Des accusations lourdes : les banques et les élites financières en ligne de mire

L’exclusion de l’Autorité des Litiges de l’affaire Salameh pourrait également être perçue comme une tentative plus large de protéger des intérêts particuliers. En effet, de nombreuses accusations visent les proches de la BdL, y compris des politiciens, des banques, des changeurs agréés, et des entrepreneurs qui ont profité des programmes économiques lancés par la BdL dans les années 2010.

Ces programmes, qui visaient à stabiliser l’économie libanaise, ont, en réalité, permis à une élite restreinte d’accumuler des richesses au détriment du bien commun. Les banques, par exemple, ont été largement critiquées pour avoir contribué à l’effondrement économique en détournant des fonds publics et en empêchant les déposants d’accéder à leurs économies. Les changeurs agréés, quant à eux, ont manipulé les taux de change pour en tirer des bénéfices substantiels, tandis que les citoyens ordinaires subissaient les conséquences de la dévaluation de la livre libanaise.
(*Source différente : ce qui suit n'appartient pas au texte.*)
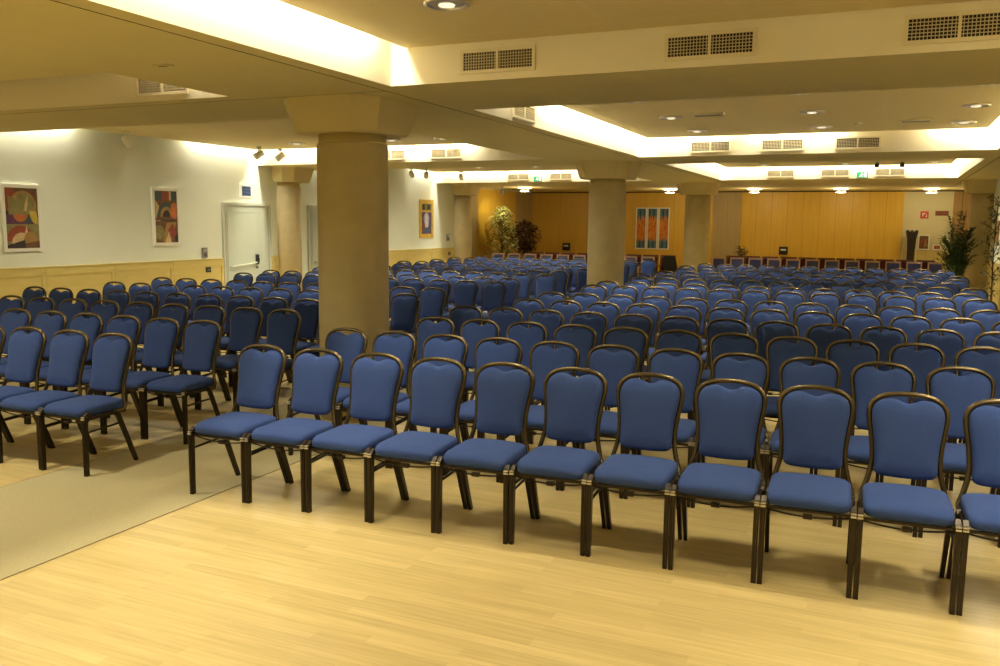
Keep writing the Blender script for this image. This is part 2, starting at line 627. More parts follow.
# ------------------------------------------------------------------ columns
def column(x, y, r, label, half=False):
    m_ = MB()
    zt = 2.375
    m_.lathe([(r, 0), (r, zt - 0.012), (r - 0.012, zt)], M['stone'], (x, y, 0), 40)
    m_.lathe([(r - 0.012, zt), (r - 0.012, zt + 0.012), (r - 0.018, zt + 0.012), (r - 0.018, zt + 0.085)], M['capital'], (x, y, 0), 40)
    # capital: chamfered block flaring to a square head
    z0, z1 = zt + 0.075, ZS
    q = 1.30 * r
    Q = 1.58 * r
    ch0, ch1 = 0.50 * r, 0.56 * r

    def octo(h, c, z):
        return [(x + a, y + d, z) for a, d in ((-h + c, -h), (h - c, -h), (h, -h + c), (h, h - c), (h - c, h), (-h + c, h), (-h, h - c), (-h, -h + c))]
    lo, mid, hi = octo(q, ch0, z0), octo(q * 1.03, ch0, z0 + 0.02), octo(Q, ch1, z1)
    vs = lo + mid + hi
    fs = [tuple(range(7, -1, -1))]
    for lv in (0, 8):
        for k in range(8):
            fs.append((lv + k, lv + (k + 1) % 8, lv + 8 + (k + 1) % 8, lv + 8 + k))
    m_.add(vs, fs, M['capital'])
    o = m_.build('column')
    return tag(o, label, 'column', kind='structure')


column(-4.245, 6.365, 0.305, 'thick round column in the aisle, nearest and widest of the three')
column(-4.245, 13.82, 0.305, 'middle one of three round columns standing in the aisle')
column(-4.245, 21.28, 0.305, 'farthest of three round columns, between artwork and amber partition')
column(XW - 0.04, 13.62, 0.30, 'engaged column beside the wall door with push bar')
column(XW + 0.05, 20.98, 0.30, 'rearmost engaged column on the painting wall')
column(XE - 0.11, 21.1, 0.30, 'engaged column on the side wall behind the palm')
column(XE - 0.02, 13.82, 0.30, 'engaged column on the side wall halfway down the hall')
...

Un système financier en faillite morale

Avec l’accumulation des scandales, il est devenu évident que la confiance ne pourra jamais être rétablie dans le système bancaire libanais tant que les mêmes acteurs restent aux commandes. Les tentatives de restreindre les enquêtes sur Salameh et ses proches montrent clairement qu’il y a une volonté de préserver un statu quo qui a mené à l’effondrement financier.

En 2020, la BdL était au cœur des critiques pour ses « ingénieries financières », qui ont coûté des milliards de dollars à l’économie libanaise. Ces opérations, qui se sont déroulées entre 2015 et 2019, ont contribué à la destruction des finances publiques, avec un impact direct sur les comptes de l’État déposés à la BdL. Le manque de transparence et la mauvaise gestion ont exacerbé une crise économique déjà profonde, où l’État a perdu une grande partie de ses ressources, de sa monnaie et de ses actifs.
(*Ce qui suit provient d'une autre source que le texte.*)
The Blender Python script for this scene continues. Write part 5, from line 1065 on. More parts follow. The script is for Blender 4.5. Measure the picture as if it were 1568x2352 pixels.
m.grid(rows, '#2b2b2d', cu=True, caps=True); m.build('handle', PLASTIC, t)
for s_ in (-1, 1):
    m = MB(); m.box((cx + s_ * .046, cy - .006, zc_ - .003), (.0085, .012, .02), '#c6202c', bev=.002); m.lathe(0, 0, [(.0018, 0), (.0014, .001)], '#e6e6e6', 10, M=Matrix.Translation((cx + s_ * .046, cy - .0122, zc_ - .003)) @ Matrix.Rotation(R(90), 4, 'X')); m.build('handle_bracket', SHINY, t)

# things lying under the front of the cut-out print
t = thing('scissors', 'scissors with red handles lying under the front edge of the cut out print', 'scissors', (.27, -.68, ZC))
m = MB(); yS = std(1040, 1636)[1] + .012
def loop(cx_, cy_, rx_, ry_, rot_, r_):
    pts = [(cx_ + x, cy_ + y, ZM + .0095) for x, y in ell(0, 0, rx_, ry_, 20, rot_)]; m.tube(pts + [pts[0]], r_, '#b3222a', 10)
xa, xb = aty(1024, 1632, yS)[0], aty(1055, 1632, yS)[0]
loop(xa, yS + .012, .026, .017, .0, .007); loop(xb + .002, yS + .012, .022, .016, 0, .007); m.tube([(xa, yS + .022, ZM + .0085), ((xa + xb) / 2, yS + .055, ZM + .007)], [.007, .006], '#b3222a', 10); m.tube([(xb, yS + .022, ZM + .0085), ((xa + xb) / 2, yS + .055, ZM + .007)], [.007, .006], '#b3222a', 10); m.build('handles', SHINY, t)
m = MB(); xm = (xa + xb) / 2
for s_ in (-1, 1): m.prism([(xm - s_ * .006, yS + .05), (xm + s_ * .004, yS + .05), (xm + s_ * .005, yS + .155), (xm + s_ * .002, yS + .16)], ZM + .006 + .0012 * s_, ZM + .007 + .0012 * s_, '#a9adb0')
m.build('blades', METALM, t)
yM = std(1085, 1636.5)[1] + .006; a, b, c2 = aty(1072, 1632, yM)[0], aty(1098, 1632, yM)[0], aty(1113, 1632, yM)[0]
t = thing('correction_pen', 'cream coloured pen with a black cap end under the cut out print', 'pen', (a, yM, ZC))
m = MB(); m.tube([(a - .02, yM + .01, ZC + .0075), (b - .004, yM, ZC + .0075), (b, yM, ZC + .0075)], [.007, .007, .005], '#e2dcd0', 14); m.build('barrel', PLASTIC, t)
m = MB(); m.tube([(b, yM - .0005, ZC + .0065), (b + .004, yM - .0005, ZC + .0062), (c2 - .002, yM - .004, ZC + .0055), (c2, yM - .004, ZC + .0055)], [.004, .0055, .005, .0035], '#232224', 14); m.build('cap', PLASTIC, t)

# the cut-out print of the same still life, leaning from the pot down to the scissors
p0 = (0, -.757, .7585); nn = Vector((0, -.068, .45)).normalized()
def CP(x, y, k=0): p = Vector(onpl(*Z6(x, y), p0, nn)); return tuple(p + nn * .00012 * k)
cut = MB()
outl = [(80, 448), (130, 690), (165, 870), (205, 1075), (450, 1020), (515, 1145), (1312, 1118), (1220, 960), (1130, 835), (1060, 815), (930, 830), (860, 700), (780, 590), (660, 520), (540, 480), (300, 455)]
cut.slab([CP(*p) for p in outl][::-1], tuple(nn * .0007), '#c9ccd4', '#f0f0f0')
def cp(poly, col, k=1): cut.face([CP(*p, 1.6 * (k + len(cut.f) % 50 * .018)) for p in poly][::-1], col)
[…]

L’ombre de l’impunité et les obstacles à la justice

Le communiqué du « Coalition pour l’Indépendance Judiciaire » soulève également des préoccupations quant aux efforts délibérés pour freiner la justice. L’Autorité des Litiges a été exclue de l’affaire, non seulement en raison des influences politiques, mais aussi par un système juridique conçu pour protéger les intérêts des élites. L’article 751 du Code de procédure civile, par exemple, est fréquemment utilisé pour bloquer les enquêtes dès leur commencement, permettant à de nombreux accusés de retarder ou de contourner le processus judiciaire.

Cette même loi a été utilisée pour paralyser l’enquête sur les commissions « Forry », où les accusés – des banques et des acteurs financiers de haut niveau – ont échappé à toute responsabilité. Si cette pratique persiste, il est peu probable que l’enquête sur Riyad Salameh et ses complices aboutisse à une quelconque justice.
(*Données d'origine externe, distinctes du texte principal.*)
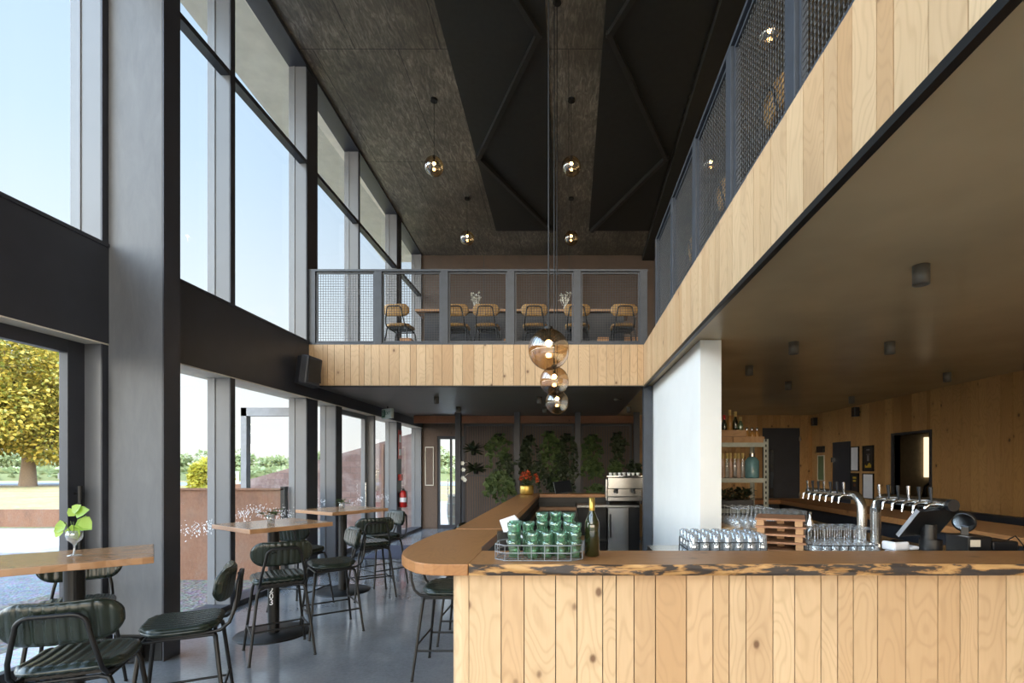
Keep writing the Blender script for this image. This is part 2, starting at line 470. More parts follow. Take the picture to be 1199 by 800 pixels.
rg = random.Random(7)
def planks(mb, p0, p1, z0, z1, nrm, th=.02, wmin=.07, wmax=.19, rects=(), seed=1, gap=.0045):
    """vertical boards from p0 to p1 (xy), outer face on the line, thickness away from nrm"""
    r = random.Random(seed)
    p0 = Vector((*p0, 0)); p1 = Vector((*p1, 0)); L = (p1 - p0).length; d = (p1 - p0) / L
    nv = Vector((*nrm, 0)); s = 0.0
    mtx = Matrix(((d.x, -nv.x, 0, p0.x), (d.y, -nv.y, 0, p0.y), (0, 0, 1, 0), (0, 0, 0, 1)))
    cuts = sorted(set([a for q in rects for a in (q[0], q[1])]))
    while s < L - 1e-4:
        wd = r.uniform(wmin, wmax); e_ = min(L, s + wd)
        for c in cuts:
            if s + 1e-4 < c < e_ + .03: e_ = c; break
        if L - e_ < .04: e_ = L
        rn = r.random(); jit = r.uniform(0, .0015)
        segs = [(z0, z1)]
        for (a, b, za, zb) in rects:
            if s >= a - 1e-4 and e_ <= b + 1e-4:
                ns = []
                for (u, v) in segs:
                    if za > u: ns.append((u, min(za, v)))
                    if zb < v: ns.append((max(zb, u), v))
                segs = ns
        for (u, v) in segs:
            if v - u > .005: mb.box(s + gap / 2, e_ - gap / 2, jit, th, u, v, mtx, rnd=rn)
        s = e_
    # dark backing behind the joints
    return mb

# ================================================================== STRUCTURE
XL = -3.8; XG = -3.97; YB = 13.25; YN = -5.0; XR = 5.6
ZL = 2.78; ZU = 3.36; ZF = 3.38; XF = 1.09; YF = 7.45
def ceil(y): return EYE + 6.35 - .066 * y
def head(y): return EYE + 6.216 - .057 * y

struct('floor', MB().box(-4.0, XR + .2, YN - .2, YB + .2, -.15, 0), M['floor'])

# ceilings: sloping main ceiling
def slab_y(mb, x0, x1, y0, y1, dz0, dz1, **k):
    vs = [(x, y, ceil(y) + dz) for dz in (dz0, dz1) for y in (y0, y1) for x in (x0, x1)]
    mb.add(vs, [(0, 2, 3, 1), (4, 5, 7, 6), (0, 1, 5, 4), (2, 6, 7, 3), (0, 4, 6, 2), (1, 3, 7, 5)], **k); return mb
struct('ceiling', slab_y(MB(), -3.95, XR + .2, YN - .2, YB + .2, 0, .3), M['ceiling_ply'])
struct('trim_1', slab_y(MB(), -1.70, -.30, YN, 12.0, -.03, -.001), M['ceiling_dark'])
struct('trim_2', slab_y(MB(), .47, 1.88, YN, 12.0, -.03, -.001), M['ceiling_dark'])
struct('trim_3', slab_y(MB(), 1.90, 2.2, YN, YB, -.14, -.001), M['ceiling_dark'])
def zig(name, pts):
    mb = MB()
    for (xa, ya), (xb, yb) in zip(pts[:-1], pts[1:]):
        d = Vector((xb - xa, yb - ya, ceil(yb) - ceil(ya))); L = d.length; d.normalize()
        u = Vector((-d.y, d.x, 0)).normalized(); v = d.cross(u)
        m = Matrix(((d.x, u.x, v.x, xa), (d.y, u.y, v.y, ya), (d.z, u.z, v.z, ceil(ya) - .06), (0, 0, 0, 1)))
        mb.box(-.04, L + .04, -.035, .035, -.045, .04, m)
    struct(name, mb, M['batten'])
zl = [(-1.66 if i % 2 == 0 else -.41, -5.6 + 2.5 * i) for i in range(8)]
zr = [(1.78 if i % 2 == 0 else .55, -5.6 + 2.5 * i) for i in range(8)]
zig('trim_4', [(x, y) for x, y in zl if y < 12]); zig('trim_5', [(x, y) for x, y in zr if y < 12])

# mezzanine slab and lower ceilings
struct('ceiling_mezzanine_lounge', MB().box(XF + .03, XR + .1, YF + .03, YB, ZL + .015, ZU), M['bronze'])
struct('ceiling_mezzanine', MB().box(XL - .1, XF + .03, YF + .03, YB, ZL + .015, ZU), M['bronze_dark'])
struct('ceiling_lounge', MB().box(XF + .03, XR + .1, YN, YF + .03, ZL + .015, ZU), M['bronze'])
b = MB(); planks(b, (XL, YF), (XF, YF), ZL, ZF, (0, -1), seed=3, wmin=.07, wmax=.17)
struct('trim_6', b, M['pine'])
b = MB(); planks(b, (XF, YF), (XF, YN), ZL, ZF, (-1, 0), seed=11, wmin=.09, wmax=.2)
struct('trim_7', b, M['pine'])
b = MB().box(XF - .004, XF + .03, YN, YF, ZL - .03, ZL + .005).box(XL, XF, YF - .004, YF + .08, ZL - .012, ZL + .005)
b.box(XL, XF, YF + .021, YF + .04, ZL, ZF - .01).box(XF + .021, XF + .03, YN, YF, ZL, ZF - .01)
struct('trim_8', b, M['black_metal'])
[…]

La nécessité d’une réforme judiciaire et d’une transparence accrue

Pour rétablir la confiance dans les institutions financières et judiciaires du Liban, une réforme profonde du système est nécessaire. Cela inclut non seulement la fin de l’impunité des crimes financiers, mais aussi l’instauration d’une véritable indépendance judiciaire, où les enquêtes peuvent se dérouler sans interférence politique. Le système actuel, où les intérêts privés influencent la justice, ne peut mener qu’à un cercle vicieux de corruption et de destruction économique.

Il est impératif que les enquêtes sur Riyad Salameh, les banques et les autres acteurs impliqués dans la destruction économique du Liban se poursuivent sans entraves. La vérité doit être dévoilée, et les responsables doivent être tenus de rendre des comptes. Sans cela, le Liban continuera de sombrer dans un abîme financier et politique, où la confiance ne sera jamais restaurée.